→ **Given task**
From the entries that follow, pick out all lines holding "script".

Records from a collection:
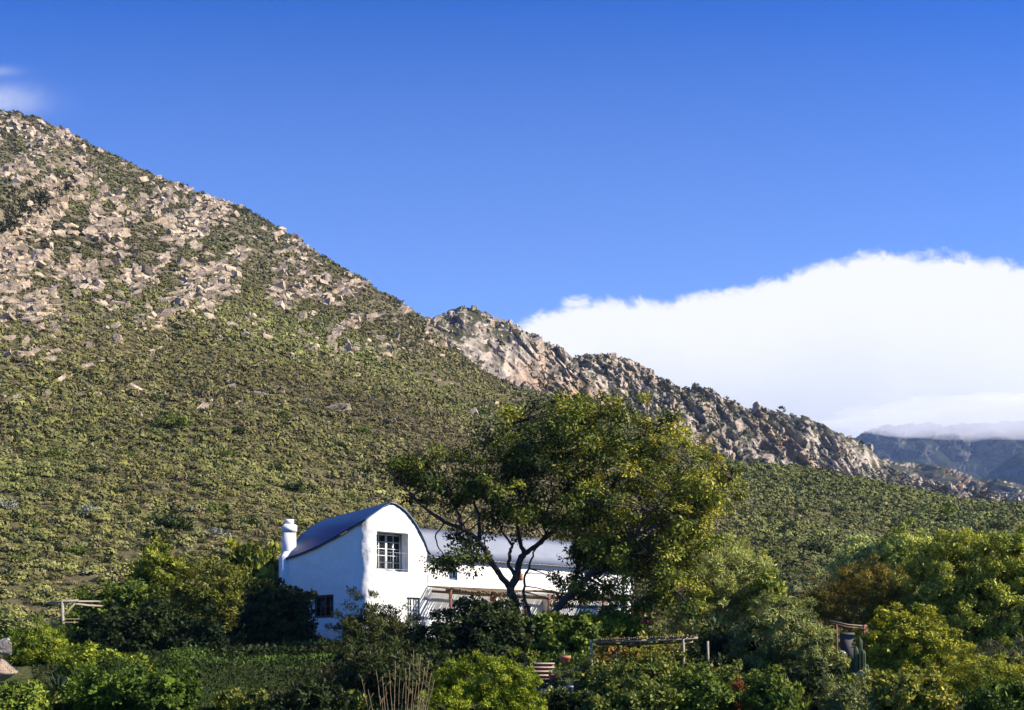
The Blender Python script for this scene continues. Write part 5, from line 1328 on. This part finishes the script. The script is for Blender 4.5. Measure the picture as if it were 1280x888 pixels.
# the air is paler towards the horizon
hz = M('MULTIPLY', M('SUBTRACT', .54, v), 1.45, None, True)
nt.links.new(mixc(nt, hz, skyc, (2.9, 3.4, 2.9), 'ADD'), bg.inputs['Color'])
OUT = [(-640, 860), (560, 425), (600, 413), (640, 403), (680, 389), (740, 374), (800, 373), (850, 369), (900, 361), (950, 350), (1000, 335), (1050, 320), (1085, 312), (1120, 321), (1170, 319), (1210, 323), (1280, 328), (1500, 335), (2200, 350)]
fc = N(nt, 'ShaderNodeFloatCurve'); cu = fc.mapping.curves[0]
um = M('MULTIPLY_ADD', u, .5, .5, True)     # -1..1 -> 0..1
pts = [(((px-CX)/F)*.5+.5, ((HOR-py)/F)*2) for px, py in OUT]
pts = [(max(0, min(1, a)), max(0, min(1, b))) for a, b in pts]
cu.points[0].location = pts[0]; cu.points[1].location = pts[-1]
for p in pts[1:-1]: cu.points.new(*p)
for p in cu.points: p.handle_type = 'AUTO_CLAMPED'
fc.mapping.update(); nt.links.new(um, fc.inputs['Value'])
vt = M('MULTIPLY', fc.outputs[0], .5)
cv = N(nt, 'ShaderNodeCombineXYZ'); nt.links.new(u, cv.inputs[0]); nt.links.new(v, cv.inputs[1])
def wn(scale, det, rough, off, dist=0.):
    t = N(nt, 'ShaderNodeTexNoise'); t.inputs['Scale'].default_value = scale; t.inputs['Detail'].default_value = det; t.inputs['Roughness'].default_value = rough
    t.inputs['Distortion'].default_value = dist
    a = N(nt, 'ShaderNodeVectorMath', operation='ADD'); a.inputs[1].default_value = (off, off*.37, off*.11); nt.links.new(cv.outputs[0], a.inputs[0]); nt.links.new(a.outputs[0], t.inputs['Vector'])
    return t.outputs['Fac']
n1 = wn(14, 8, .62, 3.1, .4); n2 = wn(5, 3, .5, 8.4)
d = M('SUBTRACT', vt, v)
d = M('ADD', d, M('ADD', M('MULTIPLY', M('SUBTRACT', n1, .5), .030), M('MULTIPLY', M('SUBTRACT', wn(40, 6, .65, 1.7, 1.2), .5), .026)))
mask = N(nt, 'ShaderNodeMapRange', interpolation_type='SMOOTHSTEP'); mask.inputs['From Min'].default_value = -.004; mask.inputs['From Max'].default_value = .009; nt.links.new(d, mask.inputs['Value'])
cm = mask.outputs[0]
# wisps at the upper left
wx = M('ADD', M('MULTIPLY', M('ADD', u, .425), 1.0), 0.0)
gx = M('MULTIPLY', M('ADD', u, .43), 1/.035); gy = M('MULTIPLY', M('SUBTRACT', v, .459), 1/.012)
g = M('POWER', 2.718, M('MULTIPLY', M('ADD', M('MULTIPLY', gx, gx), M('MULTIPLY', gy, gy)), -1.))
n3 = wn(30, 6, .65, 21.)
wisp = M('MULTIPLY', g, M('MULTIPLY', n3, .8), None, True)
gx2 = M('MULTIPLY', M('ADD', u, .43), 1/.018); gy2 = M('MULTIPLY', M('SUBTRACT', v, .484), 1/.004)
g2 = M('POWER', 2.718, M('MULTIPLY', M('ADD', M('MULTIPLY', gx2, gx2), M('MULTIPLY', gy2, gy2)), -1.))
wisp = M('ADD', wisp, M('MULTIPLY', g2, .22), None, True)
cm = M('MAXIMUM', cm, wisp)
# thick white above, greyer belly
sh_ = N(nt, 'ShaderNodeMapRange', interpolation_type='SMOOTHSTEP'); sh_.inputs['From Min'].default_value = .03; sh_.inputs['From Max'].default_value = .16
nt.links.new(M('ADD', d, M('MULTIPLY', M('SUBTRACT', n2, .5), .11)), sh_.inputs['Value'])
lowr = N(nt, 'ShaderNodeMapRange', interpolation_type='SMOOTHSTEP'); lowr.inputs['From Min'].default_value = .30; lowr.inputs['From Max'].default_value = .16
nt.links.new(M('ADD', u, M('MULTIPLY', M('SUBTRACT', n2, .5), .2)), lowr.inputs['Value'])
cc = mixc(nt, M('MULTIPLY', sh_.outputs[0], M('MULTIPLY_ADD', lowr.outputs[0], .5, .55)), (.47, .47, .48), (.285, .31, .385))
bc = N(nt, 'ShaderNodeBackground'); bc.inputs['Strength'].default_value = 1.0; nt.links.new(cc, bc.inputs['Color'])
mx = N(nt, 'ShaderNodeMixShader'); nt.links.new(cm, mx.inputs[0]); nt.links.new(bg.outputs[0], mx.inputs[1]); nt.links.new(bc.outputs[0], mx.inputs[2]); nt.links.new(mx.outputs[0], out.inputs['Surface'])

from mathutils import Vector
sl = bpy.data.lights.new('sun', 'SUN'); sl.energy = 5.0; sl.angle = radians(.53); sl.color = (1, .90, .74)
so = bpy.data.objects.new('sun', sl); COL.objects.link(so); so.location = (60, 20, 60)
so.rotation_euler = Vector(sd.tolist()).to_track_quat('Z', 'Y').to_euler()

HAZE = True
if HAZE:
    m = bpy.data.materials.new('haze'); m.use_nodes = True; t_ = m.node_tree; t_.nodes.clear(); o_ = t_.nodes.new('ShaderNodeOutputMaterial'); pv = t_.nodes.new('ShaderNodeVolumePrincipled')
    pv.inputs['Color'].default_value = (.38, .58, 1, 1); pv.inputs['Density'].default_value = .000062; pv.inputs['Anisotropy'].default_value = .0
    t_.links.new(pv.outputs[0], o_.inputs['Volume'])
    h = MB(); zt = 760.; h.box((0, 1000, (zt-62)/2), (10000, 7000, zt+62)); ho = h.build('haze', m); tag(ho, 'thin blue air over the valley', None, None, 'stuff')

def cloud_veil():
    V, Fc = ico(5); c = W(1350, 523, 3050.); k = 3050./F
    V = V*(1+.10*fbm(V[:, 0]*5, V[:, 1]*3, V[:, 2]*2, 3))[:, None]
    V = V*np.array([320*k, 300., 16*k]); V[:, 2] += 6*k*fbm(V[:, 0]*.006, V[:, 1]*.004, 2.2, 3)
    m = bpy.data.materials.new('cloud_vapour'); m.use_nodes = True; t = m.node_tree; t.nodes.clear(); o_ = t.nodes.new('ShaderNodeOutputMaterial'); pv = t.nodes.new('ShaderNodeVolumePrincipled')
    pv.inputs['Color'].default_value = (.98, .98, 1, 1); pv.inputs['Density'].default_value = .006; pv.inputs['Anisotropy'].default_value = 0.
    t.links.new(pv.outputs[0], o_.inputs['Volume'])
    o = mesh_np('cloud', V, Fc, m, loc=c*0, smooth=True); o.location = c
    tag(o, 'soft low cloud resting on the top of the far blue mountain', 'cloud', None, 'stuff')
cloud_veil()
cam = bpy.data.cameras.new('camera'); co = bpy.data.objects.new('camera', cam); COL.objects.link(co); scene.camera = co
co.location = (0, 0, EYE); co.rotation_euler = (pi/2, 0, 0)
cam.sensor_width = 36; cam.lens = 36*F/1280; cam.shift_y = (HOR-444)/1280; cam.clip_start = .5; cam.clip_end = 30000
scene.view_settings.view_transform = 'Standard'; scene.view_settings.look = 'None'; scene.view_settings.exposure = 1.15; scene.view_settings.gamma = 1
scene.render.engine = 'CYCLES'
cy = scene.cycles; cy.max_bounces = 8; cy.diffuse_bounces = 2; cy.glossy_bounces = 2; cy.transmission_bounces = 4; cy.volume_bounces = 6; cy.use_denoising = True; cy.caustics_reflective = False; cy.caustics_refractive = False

--

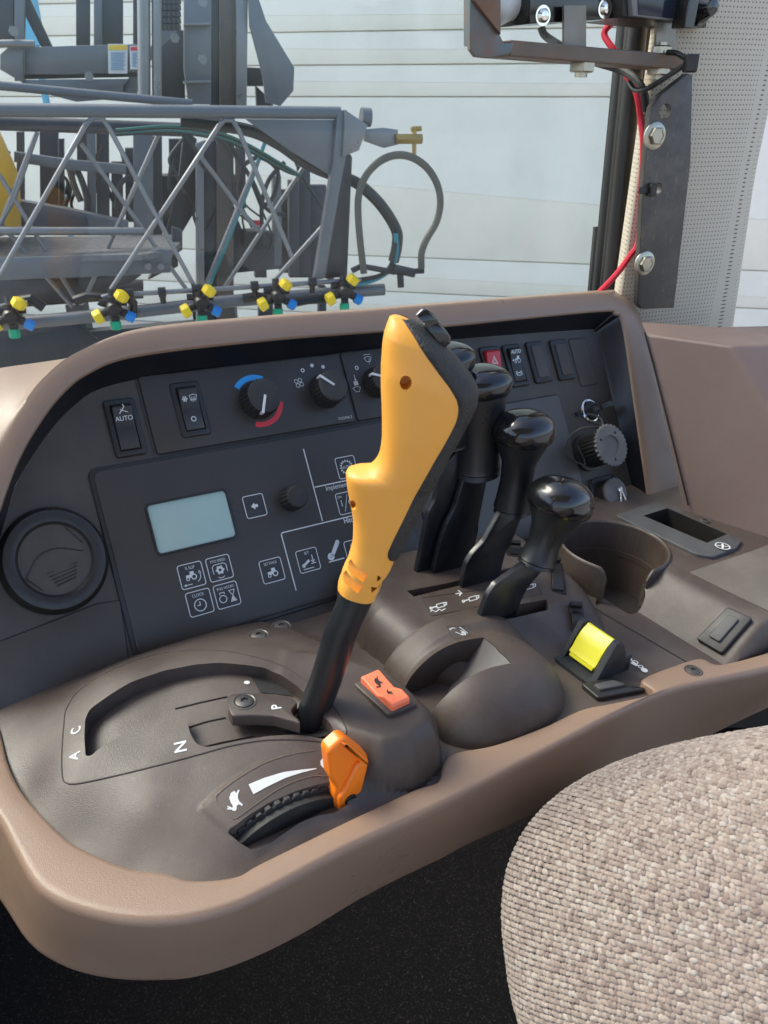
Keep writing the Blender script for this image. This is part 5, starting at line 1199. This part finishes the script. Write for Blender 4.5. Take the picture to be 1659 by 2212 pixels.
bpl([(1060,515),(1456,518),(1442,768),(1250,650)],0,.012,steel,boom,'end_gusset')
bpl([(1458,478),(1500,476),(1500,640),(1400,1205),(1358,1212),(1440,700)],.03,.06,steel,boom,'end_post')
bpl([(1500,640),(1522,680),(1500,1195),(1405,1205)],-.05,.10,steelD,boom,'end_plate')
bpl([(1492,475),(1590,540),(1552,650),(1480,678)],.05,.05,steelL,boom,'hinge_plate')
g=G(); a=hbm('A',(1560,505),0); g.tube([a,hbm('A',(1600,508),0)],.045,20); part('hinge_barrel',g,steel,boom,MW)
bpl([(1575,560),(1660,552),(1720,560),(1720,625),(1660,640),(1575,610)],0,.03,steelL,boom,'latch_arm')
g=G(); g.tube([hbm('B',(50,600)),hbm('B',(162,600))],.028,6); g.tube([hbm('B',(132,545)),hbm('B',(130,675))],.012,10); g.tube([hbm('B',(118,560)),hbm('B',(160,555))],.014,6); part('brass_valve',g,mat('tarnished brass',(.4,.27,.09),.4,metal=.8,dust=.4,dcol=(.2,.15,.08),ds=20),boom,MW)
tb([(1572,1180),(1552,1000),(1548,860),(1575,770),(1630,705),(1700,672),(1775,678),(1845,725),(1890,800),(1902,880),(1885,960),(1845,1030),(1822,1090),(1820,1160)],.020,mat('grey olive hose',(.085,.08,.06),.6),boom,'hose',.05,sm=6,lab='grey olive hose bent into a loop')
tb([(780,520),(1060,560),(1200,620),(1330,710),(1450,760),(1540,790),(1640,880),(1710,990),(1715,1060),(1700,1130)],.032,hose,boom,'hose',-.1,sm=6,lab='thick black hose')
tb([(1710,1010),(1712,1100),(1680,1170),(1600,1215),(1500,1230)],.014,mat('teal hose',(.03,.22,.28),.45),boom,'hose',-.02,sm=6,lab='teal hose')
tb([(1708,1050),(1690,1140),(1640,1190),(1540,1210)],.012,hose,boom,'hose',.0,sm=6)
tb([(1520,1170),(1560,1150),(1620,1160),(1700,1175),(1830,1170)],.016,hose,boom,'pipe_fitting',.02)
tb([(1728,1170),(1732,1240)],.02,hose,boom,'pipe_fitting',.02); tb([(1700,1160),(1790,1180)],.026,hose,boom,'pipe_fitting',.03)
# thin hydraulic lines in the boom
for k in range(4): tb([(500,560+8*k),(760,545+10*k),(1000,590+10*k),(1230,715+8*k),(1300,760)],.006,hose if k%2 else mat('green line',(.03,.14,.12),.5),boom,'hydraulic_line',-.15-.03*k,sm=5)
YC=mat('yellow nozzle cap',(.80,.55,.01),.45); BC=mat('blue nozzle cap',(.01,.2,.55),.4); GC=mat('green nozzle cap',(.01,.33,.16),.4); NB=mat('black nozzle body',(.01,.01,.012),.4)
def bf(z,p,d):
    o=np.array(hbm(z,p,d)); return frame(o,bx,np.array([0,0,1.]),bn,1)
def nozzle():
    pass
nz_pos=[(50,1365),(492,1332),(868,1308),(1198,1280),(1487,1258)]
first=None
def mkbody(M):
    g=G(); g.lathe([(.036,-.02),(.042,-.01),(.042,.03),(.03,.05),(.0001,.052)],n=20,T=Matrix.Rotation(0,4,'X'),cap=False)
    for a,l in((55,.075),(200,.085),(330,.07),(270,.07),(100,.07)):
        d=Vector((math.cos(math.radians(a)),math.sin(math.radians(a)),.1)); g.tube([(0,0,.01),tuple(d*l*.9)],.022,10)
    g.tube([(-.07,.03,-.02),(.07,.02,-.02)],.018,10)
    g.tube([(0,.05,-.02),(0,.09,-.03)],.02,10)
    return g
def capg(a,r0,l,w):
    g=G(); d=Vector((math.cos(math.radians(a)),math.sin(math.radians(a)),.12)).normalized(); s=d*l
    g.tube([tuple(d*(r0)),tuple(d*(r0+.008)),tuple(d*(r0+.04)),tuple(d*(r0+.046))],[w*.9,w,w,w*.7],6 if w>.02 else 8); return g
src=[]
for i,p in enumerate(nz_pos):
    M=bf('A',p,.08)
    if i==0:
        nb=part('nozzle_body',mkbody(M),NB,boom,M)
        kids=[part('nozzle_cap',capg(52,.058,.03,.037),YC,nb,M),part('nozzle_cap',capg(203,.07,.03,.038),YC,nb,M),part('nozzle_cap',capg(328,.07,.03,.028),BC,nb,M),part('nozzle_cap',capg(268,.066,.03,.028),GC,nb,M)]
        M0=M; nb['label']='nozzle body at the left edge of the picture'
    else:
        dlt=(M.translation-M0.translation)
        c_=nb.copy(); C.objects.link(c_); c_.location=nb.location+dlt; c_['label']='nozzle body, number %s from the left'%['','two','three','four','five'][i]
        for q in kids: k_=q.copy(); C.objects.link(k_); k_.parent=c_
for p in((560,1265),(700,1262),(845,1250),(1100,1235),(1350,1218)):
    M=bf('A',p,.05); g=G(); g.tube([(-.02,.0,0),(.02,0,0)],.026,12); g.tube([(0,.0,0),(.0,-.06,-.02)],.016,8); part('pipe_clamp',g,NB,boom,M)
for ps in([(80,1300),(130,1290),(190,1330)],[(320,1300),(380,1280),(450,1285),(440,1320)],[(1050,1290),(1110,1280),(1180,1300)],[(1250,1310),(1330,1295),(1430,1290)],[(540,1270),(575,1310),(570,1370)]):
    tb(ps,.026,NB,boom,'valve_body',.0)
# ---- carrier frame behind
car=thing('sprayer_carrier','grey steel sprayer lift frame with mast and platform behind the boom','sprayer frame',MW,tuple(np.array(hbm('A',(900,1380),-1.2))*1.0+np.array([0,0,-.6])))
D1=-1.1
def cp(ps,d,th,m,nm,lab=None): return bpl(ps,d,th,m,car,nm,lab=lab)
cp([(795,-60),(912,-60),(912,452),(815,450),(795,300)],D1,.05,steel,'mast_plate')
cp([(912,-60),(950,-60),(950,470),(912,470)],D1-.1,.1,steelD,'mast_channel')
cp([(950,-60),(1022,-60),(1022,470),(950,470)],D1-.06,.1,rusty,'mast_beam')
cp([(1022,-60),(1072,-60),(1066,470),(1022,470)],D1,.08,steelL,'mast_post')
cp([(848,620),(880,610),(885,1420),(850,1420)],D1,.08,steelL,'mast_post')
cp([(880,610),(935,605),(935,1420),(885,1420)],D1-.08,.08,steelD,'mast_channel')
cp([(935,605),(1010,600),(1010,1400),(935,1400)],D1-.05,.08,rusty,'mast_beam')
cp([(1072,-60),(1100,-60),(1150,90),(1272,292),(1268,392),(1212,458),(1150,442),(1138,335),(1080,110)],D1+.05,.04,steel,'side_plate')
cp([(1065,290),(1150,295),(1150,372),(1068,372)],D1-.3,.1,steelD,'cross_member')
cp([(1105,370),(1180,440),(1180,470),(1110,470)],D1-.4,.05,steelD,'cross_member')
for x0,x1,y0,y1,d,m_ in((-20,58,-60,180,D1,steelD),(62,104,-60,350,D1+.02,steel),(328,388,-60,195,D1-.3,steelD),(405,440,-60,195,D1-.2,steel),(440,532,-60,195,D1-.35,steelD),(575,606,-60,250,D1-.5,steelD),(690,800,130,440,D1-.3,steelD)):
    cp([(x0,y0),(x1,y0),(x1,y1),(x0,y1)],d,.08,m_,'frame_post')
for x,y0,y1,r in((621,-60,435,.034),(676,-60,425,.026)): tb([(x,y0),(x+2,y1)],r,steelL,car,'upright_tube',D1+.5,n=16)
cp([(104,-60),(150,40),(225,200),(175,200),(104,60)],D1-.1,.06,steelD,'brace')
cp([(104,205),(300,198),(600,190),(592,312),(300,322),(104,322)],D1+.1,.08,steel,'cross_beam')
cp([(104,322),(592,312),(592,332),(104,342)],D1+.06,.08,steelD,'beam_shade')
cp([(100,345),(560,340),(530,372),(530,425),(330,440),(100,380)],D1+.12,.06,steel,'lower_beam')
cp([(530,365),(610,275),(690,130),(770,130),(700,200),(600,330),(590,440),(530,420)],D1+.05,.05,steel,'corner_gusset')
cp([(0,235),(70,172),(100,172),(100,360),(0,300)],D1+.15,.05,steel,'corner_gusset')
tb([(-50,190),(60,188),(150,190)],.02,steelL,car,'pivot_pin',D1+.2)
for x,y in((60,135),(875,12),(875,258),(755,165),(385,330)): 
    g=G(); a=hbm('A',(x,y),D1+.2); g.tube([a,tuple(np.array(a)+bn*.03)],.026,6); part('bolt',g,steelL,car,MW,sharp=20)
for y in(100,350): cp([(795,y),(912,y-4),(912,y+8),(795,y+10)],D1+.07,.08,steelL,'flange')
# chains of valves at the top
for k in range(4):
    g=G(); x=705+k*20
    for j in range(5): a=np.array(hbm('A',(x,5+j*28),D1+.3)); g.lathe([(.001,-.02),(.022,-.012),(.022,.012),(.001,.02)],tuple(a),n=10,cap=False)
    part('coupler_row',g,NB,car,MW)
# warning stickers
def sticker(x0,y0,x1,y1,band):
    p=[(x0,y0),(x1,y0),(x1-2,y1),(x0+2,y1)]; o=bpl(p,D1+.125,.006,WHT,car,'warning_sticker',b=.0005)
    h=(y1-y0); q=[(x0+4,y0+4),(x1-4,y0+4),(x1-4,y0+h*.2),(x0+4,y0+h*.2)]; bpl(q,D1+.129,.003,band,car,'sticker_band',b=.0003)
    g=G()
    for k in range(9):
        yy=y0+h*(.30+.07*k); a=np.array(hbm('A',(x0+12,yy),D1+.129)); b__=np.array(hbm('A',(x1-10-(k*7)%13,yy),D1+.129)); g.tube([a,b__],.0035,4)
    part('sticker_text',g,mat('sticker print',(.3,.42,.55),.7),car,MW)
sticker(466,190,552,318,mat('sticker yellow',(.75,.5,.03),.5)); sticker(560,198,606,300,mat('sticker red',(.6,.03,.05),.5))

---

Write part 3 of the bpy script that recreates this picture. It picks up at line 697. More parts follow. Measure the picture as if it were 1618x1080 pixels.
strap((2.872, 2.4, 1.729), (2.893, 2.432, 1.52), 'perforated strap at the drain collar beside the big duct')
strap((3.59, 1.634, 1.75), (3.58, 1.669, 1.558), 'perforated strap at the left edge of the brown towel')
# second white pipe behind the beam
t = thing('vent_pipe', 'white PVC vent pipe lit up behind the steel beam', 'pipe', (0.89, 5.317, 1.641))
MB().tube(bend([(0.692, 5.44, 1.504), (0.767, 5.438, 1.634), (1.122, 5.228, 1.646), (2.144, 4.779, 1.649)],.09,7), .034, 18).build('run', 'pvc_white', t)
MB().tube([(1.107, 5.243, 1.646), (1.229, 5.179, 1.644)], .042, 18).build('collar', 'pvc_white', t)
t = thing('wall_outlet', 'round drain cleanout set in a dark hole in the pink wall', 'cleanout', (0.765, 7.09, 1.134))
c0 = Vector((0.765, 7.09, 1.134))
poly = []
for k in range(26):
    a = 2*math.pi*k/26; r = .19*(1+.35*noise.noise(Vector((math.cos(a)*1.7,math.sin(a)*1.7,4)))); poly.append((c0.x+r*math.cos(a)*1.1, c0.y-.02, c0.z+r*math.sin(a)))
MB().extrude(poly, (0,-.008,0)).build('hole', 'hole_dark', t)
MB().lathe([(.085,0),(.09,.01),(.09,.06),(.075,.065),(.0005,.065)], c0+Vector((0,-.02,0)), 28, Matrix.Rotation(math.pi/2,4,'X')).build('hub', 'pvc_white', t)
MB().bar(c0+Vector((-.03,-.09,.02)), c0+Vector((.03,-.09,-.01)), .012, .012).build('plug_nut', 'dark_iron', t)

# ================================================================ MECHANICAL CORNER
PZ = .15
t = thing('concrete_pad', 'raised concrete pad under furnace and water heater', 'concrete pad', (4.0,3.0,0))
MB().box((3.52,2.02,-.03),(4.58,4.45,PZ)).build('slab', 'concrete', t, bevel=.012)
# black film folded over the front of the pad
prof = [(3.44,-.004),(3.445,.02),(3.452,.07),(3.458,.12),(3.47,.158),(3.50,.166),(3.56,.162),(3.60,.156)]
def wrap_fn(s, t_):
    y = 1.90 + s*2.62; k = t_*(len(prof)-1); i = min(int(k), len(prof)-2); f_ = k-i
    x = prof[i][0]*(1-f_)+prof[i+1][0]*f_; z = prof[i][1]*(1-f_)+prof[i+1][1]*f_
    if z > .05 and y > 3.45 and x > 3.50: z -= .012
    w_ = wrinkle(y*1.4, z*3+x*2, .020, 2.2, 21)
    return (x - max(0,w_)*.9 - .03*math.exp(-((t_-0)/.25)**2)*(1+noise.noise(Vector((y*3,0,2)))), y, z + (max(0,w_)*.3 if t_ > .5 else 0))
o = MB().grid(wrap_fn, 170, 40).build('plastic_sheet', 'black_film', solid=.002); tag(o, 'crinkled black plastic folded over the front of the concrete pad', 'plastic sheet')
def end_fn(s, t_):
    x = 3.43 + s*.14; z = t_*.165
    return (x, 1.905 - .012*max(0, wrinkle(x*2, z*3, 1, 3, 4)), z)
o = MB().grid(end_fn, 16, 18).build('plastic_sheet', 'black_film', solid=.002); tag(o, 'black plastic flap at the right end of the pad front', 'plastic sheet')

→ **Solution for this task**
The Blender Python script for this scene continues. Write part 5, from line 1328 on. This part finishes the script. The script is for Blender 4.5. Measure the picture as if it were 1280x888 pixels.
Keep writing the Blender script for this image. This is part 5, starting at line 1199. This part finishes the script. Write for Blender 4.5. Take the picture to be 1659 by 2212 pixels.
Write part 3 of the bpy script that recreates this picture. It picks up at line 697. More parts follow. Measure the picture as if it were 1618x1080 pixels.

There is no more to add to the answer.